What is required: Write out all lines holding the word "Take".

Records supplied:
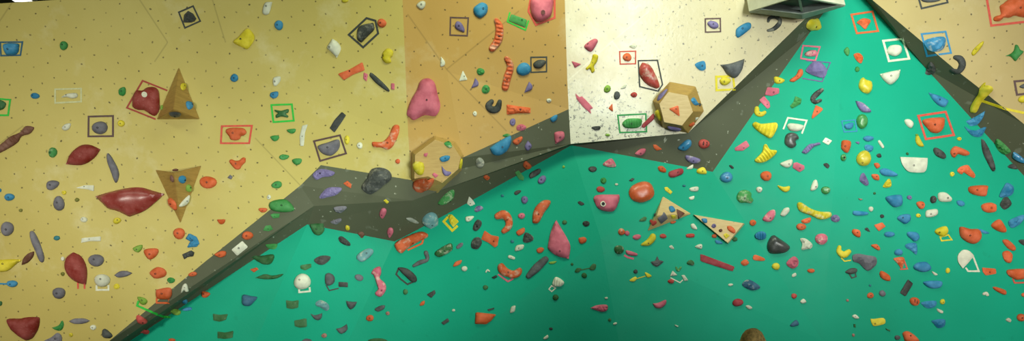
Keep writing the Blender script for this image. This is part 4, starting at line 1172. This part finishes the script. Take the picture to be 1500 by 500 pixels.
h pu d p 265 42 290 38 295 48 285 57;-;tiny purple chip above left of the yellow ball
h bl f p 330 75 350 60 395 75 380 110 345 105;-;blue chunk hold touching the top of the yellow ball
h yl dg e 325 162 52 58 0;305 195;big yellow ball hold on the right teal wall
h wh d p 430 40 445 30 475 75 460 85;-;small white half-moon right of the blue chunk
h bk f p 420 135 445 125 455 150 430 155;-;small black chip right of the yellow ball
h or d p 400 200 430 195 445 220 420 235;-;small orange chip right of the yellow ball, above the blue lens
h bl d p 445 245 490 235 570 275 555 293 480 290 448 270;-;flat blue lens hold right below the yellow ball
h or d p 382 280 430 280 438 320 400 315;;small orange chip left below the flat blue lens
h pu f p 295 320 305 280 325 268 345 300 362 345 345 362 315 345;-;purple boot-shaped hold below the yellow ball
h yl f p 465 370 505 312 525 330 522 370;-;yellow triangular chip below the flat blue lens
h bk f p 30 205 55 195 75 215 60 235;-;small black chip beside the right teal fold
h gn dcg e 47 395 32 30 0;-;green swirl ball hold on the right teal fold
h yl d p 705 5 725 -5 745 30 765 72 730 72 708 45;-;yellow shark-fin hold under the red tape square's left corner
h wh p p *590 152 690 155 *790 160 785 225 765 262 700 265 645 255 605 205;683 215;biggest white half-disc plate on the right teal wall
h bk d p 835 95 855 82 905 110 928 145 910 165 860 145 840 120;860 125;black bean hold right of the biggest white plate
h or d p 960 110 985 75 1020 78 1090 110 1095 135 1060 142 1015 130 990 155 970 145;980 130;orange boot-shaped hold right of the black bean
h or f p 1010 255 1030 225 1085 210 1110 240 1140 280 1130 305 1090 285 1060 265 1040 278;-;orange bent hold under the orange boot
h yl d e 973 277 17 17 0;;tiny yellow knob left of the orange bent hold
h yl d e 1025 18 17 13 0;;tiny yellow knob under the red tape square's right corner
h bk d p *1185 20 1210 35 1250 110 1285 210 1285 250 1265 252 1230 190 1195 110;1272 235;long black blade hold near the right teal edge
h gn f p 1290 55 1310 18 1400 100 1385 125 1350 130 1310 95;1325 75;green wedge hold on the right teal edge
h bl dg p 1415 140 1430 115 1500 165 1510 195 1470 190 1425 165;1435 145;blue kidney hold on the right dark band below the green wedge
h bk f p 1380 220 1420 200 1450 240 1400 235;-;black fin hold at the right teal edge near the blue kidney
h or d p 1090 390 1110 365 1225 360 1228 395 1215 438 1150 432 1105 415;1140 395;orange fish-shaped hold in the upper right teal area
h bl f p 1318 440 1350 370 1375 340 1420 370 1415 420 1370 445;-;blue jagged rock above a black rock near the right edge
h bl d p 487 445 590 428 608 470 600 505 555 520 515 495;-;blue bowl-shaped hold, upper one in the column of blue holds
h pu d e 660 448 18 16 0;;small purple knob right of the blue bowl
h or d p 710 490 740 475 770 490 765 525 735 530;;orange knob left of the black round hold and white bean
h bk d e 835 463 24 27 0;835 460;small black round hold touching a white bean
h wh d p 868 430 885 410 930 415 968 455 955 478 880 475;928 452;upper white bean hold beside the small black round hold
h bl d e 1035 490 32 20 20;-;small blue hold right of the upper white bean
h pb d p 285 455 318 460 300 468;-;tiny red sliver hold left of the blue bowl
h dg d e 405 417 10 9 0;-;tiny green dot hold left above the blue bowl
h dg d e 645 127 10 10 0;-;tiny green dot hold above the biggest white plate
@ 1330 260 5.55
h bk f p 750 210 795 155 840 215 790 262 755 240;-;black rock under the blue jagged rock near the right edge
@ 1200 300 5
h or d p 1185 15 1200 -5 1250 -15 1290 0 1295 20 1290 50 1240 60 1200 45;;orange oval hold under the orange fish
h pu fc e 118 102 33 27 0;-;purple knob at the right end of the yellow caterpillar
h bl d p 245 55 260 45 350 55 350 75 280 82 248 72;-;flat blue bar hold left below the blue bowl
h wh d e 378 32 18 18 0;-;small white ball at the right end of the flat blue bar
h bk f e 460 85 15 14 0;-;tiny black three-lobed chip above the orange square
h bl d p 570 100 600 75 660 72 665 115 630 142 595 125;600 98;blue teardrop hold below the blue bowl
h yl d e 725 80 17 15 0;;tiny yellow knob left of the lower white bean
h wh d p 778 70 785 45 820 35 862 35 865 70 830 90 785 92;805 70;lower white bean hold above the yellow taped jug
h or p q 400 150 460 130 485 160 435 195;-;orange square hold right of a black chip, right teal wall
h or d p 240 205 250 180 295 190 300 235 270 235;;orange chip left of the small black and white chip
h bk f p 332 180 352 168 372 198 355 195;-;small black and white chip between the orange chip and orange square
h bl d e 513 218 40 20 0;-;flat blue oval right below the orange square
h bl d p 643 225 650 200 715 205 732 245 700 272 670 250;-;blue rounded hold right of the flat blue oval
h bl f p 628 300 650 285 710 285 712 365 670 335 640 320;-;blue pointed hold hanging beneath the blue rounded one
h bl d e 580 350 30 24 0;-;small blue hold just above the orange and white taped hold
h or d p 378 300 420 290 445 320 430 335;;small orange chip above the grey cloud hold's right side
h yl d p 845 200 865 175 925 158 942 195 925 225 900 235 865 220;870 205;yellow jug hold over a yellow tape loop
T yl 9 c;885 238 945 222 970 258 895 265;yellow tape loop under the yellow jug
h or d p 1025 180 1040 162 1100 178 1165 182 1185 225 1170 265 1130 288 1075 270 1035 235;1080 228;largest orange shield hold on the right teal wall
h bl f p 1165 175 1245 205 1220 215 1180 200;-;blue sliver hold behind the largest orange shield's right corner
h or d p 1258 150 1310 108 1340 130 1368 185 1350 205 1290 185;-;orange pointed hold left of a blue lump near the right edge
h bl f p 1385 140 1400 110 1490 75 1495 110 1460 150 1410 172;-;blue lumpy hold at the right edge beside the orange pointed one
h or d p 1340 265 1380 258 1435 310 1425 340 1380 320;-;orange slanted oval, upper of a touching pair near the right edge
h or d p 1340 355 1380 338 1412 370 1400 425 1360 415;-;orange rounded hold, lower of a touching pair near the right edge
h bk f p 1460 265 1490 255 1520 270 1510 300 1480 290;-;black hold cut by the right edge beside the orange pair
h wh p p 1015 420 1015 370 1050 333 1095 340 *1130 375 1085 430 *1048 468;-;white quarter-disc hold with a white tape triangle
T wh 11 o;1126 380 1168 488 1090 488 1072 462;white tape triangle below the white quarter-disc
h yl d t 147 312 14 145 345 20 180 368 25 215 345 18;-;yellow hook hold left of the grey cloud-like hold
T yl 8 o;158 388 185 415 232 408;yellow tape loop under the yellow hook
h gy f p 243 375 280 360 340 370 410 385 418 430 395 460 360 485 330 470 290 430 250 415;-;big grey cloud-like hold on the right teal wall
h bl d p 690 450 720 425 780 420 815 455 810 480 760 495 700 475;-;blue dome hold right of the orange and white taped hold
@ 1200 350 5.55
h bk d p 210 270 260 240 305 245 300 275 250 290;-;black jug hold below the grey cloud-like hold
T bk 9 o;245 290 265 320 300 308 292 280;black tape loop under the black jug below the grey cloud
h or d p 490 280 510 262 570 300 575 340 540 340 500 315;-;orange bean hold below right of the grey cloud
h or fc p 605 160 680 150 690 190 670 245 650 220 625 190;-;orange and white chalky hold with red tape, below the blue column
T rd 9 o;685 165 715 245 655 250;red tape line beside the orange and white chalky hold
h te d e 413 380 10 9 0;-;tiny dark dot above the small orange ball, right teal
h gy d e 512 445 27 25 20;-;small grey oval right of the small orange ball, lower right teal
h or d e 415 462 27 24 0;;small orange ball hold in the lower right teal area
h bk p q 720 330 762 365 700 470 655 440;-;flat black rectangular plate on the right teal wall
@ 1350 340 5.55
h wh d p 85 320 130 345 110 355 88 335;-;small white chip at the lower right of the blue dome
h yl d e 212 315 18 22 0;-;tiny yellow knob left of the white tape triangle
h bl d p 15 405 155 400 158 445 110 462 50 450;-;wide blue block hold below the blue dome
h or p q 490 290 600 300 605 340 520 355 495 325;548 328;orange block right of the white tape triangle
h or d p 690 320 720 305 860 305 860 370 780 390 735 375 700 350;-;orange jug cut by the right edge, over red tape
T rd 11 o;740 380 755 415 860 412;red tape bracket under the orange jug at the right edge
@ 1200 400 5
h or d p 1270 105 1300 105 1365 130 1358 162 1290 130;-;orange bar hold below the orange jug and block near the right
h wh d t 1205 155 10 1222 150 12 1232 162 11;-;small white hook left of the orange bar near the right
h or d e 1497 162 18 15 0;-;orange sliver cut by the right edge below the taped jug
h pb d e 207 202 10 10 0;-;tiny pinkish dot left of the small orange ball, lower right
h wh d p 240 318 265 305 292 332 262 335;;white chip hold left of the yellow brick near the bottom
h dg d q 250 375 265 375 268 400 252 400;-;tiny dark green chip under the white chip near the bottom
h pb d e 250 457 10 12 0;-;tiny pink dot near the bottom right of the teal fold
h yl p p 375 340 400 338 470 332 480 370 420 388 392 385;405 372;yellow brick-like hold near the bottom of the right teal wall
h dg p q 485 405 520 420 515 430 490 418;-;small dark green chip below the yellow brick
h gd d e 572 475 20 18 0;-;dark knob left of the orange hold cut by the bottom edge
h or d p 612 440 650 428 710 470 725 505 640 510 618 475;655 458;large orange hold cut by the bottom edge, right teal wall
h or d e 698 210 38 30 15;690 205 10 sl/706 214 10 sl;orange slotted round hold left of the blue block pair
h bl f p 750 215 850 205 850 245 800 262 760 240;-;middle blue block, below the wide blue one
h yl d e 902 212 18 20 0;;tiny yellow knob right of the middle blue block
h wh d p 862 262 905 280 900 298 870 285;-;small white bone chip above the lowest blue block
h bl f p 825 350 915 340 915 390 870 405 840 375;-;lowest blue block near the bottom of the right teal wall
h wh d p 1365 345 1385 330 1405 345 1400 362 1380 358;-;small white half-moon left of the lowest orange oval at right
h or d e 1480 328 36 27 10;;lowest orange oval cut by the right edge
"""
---
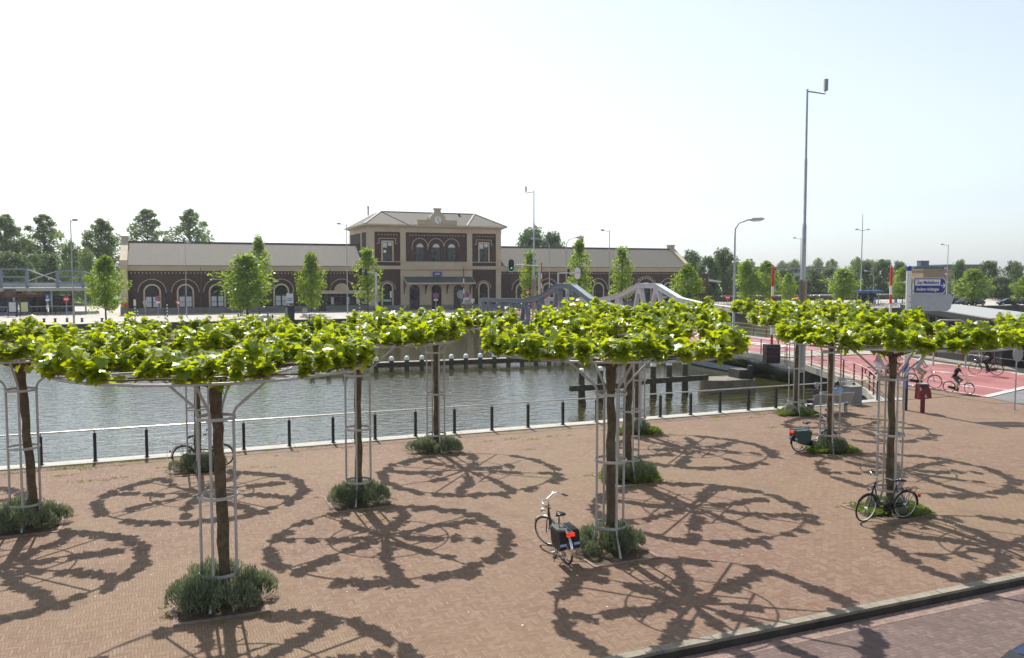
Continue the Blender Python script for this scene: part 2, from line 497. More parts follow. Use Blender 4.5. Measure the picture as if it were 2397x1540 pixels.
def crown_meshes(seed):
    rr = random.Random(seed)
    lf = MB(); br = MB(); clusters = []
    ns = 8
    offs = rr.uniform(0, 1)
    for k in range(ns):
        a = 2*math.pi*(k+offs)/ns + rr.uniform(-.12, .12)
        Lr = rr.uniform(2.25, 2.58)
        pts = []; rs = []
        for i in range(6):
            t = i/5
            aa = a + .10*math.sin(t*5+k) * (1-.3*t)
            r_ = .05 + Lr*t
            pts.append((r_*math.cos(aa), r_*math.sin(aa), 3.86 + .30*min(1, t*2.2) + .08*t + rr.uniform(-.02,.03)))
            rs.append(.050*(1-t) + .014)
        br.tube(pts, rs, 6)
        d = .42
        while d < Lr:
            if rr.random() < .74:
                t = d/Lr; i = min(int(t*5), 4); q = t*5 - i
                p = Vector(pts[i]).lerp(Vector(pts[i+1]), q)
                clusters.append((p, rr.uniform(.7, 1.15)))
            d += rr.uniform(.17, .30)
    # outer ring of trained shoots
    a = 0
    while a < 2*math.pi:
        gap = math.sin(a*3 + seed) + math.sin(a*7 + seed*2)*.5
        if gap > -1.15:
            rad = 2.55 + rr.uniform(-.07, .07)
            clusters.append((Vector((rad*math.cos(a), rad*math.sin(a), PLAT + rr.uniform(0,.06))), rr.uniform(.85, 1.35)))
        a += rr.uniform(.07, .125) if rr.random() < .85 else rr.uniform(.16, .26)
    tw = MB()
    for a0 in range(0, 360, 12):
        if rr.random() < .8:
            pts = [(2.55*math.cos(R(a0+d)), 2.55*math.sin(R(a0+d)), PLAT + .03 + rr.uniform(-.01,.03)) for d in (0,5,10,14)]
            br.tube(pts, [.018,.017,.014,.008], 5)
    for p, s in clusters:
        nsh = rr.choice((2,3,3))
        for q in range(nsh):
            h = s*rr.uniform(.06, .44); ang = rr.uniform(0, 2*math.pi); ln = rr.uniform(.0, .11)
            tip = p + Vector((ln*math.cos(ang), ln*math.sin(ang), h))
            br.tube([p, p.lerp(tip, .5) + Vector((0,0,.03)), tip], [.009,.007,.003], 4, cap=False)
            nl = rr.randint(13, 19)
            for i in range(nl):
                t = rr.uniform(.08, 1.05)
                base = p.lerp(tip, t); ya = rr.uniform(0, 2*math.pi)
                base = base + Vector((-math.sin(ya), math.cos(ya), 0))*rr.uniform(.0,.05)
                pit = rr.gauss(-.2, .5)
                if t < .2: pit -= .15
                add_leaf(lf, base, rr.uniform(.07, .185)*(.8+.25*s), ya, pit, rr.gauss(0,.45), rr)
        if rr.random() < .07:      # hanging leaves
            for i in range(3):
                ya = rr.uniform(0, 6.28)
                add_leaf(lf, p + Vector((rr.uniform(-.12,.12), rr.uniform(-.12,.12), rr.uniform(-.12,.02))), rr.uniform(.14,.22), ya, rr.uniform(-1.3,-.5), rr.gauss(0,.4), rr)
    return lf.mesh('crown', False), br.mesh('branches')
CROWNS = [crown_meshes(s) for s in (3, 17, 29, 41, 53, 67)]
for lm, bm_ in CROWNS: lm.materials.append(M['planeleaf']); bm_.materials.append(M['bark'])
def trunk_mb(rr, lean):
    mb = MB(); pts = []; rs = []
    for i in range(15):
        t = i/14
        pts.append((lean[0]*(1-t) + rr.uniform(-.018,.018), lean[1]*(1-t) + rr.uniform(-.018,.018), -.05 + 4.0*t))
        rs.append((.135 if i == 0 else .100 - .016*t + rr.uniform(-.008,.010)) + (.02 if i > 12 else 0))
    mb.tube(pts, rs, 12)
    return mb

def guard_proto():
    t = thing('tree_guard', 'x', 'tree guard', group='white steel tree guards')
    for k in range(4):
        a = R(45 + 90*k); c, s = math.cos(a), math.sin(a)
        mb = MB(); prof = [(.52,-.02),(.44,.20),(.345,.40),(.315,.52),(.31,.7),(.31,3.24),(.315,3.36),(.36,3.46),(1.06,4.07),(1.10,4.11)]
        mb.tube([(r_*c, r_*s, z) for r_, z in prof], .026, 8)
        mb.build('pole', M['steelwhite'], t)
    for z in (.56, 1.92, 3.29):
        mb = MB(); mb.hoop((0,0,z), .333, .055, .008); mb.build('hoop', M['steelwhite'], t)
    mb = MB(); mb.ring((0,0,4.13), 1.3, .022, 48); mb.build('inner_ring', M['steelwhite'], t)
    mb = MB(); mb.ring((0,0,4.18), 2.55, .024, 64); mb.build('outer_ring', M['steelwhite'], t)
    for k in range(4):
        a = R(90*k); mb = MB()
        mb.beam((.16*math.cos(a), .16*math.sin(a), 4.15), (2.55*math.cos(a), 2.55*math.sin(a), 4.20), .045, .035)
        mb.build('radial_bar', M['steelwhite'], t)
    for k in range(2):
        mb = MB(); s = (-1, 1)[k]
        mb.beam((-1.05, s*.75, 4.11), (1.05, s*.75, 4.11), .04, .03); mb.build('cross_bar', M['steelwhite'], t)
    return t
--
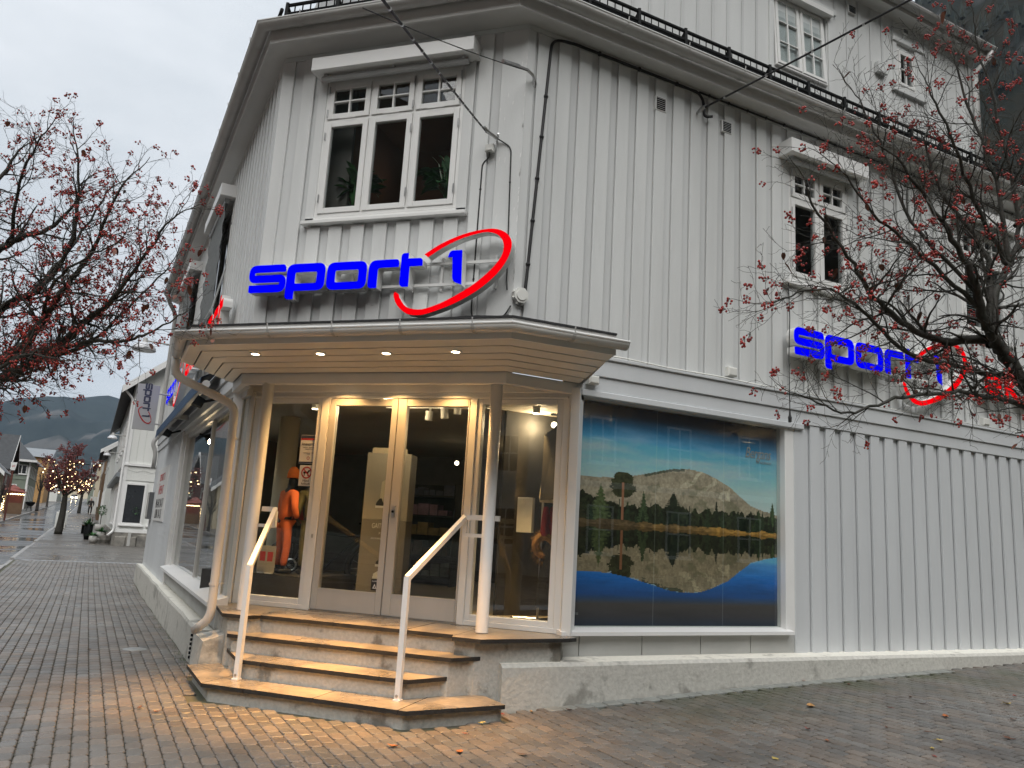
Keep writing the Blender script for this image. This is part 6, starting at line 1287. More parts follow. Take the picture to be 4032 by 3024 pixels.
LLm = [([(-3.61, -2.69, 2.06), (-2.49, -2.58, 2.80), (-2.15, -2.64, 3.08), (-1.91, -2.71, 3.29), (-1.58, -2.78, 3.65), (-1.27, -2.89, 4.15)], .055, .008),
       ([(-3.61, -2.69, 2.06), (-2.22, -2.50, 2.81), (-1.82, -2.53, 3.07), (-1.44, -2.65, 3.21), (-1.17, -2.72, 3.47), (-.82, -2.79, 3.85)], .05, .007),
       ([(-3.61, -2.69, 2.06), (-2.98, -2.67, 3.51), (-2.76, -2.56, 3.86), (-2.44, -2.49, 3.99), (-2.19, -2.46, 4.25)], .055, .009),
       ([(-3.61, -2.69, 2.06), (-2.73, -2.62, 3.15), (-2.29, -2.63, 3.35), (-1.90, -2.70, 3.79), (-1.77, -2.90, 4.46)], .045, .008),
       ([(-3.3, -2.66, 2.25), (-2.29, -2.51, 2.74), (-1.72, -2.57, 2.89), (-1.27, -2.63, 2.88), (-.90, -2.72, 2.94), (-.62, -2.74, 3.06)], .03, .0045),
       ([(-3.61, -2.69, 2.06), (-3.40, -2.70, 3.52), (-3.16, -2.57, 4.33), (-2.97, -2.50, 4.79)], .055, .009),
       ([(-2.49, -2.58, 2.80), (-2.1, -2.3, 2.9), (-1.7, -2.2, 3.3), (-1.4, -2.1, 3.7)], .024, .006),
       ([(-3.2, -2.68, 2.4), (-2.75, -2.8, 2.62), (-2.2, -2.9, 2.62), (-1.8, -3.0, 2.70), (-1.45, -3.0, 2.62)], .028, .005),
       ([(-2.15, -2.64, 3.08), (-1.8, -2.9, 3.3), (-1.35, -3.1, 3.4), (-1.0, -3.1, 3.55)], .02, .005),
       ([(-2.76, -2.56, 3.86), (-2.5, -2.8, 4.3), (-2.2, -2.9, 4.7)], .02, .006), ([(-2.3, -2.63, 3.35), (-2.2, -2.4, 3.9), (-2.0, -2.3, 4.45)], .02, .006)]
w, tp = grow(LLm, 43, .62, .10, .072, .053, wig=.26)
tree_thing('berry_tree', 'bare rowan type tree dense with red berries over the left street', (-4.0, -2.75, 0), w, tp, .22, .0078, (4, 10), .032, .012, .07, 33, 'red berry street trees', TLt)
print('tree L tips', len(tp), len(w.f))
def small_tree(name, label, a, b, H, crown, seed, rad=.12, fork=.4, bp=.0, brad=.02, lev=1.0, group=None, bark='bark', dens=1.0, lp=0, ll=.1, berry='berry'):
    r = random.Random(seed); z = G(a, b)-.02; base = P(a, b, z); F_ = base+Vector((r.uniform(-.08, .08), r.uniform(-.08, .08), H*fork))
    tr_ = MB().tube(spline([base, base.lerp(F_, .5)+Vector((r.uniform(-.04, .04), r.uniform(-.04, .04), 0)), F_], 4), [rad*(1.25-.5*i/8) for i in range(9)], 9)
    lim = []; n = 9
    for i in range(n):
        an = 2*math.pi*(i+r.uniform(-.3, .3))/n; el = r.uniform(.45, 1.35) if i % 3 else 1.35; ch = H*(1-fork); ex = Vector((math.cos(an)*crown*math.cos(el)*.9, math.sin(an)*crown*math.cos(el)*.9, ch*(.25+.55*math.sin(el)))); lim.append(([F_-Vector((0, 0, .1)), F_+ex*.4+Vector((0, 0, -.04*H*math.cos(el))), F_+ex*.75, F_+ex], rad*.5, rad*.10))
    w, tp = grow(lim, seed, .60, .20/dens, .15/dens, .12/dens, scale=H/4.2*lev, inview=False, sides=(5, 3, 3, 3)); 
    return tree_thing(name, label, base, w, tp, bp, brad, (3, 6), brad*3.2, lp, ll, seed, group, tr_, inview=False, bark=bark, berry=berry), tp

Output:
Keep writing the Blender script for this image. This is part 4, starting at line 1172. This part finishes the script. Take the picture to be 1500 by 500 pixels.
Keep writing the Blender script for this image. This is part 6, starting at line 1287. More parts follow. Take the picture to be 4032 by 3024 pixels.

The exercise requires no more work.